Another thing it put off, for me, was reviewing a number of baseball books I’d received earlier this year.

Better late than never, then, I want to tell you about “Hall of Name,” D.B. Firstman’s clever, interesting, humorous and detailed look at baseball names.

It’s exactly what the subtitle states: “Baseball’s most magnificent monikers, from ‘The Only Nolan’ to ‘Van Lingle Mungo’ and more. Firstman follows the same format for writing about each of these names, beginning with their etymology, or word origin, and this is something you probably don’t think much about, but it’s really interesting. Then there are sections about where the player was born, how he got into baseball, a summary of his MLB career and then the fun stuff, parts called “The wonder of his name,” “Not to be confused with” (listing names that sound or look similar), “Fun anagrams” and “Ephemera,” which is basically a list of trivia connected with the name.

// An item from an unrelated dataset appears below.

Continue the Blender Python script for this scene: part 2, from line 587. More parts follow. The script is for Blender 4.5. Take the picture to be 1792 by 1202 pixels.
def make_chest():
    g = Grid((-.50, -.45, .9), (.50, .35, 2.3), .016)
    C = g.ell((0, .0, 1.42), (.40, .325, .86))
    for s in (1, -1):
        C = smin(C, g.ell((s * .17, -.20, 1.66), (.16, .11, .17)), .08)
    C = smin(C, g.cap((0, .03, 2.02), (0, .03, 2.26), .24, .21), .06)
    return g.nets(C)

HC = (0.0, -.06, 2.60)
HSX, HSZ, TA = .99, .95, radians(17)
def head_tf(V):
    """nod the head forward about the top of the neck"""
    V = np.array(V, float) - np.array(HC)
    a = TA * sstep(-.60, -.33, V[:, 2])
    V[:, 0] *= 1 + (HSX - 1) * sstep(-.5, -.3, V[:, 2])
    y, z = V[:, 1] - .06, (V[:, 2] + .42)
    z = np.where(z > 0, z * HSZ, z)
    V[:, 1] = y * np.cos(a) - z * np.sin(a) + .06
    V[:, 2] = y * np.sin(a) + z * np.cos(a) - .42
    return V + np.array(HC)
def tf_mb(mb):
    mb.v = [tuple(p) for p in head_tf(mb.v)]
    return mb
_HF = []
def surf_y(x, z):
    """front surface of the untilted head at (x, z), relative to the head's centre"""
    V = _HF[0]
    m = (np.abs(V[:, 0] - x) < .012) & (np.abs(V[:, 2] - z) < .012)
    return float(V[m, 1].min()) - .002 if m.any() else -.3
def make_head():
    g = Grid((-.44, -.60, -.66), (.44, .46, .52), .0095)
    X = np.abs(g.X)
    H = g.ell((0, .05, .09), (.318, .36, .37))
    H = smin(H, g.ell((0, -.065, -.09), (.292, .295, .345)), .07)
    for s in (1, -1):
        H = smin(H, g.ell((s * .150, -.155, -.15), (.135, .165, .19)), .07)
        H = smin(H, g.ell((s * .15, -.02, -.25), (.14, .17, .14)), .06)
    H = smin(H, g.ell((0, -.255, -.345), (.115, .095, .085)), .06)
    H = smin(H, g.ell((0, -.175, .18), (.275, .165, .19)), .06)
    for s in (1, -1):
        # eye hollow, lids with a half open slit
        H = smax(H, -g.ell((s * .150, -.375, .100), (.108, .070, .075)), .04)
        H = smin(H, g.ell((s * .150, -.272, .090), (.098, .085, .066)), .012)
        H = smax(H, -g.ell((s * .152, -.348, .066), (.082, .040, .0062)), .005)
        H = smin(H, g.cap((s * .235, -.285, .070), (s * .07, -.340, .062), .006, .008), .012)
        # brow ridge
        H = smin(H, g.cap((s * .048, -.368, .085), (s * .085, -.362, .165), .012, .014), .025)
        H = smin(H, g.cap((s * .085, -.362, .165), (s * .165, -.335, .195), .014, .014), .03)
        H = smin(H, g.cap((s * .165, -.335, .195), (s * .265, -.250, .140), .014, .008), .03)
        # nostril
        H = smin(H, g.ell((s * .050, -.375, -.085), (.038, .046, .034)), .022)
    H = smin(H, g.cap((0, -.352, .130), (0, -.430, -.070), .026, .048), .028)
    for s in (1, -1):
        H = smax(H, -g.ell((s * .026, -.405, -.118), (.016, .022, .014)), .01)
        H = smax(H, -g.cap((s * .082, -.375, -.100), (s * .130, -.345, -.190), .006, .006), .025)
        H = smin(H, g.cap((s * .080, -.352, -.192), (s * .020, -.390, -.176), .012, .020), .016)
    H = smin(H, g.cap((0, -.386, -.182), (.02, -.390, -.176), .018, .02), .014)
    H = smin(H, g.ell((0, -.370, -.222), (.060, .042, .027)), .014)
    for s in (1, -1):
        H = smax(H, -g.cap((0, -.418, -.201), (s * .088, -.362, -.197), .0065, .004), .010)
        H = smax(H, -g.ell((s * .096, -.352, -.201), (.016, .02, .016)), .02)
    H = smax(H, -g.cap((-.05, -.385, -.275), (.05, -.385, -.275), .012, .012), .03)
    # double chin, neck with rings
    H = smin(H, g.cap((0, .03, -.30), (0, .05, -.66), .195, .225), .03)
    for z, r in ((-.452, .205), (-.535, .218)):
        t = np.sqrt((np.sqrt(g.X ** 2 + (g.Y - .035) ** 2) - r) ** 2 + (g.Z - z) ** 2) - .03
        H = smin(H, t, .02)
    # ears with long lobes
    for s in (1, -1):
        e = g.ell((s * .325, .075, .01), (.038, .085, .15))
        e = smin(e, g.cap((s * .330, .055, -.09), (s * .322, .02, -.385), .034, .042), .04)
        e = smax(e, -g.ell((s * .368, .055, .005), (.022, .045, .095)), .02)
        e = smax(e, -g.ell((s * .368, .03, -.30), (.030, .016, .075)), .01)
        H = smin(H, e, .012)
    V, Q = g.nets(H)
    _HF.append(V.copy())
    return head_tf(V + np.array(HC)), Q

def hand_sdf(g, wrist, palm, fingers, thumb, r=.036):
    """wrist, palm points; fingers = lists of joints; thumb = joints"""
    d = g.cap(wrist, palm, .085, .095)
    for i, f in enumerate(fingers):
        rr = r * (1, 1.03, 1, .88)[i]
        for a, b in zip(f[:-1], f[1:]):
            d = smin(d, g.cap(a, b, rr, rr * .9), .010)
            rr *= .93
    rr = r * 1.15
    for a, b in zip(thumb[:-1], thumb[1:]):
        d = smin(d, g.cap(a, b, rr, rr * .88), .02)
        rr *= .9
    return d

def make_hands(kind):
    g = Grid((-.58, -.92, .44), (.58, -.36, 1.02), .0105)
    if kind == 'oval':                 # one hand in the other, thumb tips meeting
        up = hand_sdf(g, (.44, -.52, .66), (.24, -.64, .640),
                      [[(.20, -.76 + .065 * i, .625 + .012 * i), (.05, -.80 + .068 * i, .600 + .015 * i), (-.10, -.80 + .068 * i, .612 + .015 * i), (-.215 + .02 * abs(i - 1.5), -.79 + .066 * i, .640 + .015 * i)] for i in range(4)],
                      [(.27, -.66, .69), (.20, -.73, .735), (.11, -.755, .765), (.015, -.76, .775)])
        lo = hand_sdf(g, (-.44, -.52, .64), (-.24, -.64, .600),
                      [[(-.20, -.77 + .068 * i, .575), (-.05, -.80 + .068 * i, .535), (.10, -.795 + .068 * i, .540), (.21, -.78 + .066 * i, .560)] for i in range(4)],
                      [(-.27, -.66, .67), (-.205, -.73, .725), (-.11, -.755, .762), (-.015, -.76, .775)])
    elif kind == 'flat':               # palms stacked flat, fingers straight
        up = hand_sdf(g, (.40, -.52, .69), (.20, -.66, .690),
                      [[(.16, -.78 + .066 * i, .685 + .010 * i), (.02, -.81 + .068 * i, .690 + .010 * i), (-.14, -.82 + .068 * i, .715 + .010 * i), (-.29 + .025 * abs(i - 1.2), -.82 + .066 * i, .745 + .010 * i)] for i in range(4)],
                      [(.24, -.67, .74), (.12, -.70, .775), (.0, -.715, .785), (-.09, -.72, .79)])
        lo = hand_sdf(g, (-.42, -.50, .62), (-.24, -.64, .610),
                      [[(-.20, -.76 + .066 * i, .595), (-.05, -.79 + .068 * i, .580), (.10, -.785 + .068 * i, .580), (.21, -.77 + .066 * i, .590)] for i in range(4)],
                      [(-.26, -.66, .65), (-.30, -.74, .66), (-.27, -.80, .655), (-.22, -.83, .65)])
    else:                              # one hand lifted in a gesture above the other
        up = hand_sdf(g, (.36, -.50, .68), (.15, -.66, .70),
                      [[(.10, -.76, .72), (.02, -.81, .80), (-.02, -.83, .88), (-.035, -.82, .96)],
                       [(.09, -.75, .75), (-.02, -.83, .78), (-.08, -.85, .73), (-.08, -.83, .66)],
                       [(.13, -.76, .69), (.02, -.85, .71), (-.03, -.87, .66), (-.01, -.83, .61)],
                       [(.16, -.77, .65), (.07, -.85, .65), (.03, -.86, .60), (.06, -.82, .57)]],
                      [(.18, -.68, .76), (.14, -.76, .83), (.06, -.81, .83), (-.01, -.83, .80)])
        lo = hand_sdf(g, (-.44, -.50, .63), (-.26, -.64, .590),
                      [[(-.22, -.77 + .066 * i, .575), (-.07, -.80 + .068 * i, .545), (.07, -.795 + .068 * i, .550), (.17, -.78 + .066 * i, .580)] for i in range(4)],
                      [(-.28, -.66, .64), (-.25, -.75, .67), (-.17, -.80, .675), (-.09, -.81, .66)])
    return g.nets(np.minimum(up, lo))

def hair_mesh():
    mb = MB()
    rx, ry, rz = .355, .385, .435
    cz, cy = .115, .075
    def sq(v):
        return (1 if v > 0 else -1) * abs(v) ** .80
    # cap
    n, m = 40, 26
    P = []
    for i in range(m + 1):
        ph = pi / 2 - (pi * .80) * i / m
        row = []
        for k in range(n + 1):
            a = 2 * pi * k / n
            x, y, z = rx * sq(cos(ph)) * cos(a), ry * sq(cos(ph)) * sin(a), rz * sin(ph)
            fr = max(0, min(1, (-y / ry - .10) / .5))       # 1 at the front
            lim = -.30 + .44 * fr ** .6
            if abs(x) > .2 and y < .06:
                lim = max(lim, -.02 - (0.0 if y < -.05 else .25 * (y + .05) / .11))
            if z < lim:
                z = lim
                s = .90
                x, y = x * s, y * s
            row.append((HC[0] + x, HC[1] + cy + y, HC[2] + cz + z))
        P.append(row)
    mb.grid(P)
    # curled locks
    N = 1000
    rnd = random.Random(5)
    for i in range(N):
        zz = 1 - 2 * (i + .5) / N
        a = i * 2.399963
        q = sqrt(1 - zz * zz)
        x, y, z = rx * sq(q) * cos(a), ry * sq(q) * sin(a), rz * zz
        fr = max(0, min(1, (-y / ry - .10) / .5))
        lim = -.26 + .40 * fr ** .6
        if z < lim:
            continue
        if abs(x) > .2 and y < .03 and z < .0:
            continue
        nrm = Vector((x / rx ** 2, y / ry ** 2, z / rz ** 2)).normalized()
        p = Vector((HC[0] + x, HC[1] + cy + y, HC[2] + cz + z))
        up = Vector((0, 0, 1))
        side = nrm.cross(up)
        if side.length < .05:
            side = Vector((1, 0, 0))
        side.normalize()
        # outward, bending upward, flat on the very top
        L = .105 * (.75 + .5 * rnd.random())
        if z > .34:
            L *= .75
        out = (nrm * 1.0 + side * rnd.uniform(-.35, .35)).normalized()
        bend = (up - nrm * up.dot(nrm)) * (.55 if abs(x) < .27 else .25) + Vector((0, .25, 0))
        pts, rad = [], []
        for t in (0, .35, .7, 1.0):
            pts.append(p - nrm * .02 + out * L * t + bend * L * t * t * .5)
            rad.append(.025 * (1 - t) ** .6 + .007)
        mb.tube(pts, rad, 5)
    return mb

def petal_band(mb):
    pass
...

The anagrams — and I’ve done articles like that here previously — are great fun, though many of them are NSFW. Just for an example, here’s the anagram given for Johnny Dickshot, who, yes, is a real player (and he grew up in Waukegan): “SOS! Dirty ‘John Hancock.’”

The whole book is filled with fun stuff like that, and you’ll recognize the names of some former Cubs inside, including Orval Overall, Rocky Cherry and Pete LaCock, of whom Firstman notes in his “Ephemera” section:

According to a 1974 story in The Sporting News, during an AAA game that year, LaCock became angry at Frank Haraway, the official scorer for Denver Bears games. LaCock had been charged with a fielding error after not being given a hit earlier in the game. He picked up a ball and threw it in the press box, narrowly missing Colorado Governor John Vanderhoof who was sitting near Haraway. LaCock was suspended one game for this.

The whole book is filled with fun and interesting anecdotes like that one.

This book was published last spring and I received a review copy then, but... well, you know. It’s not too late to get one, and I recommend it. Could make a fun holiday gift for any baseball fan.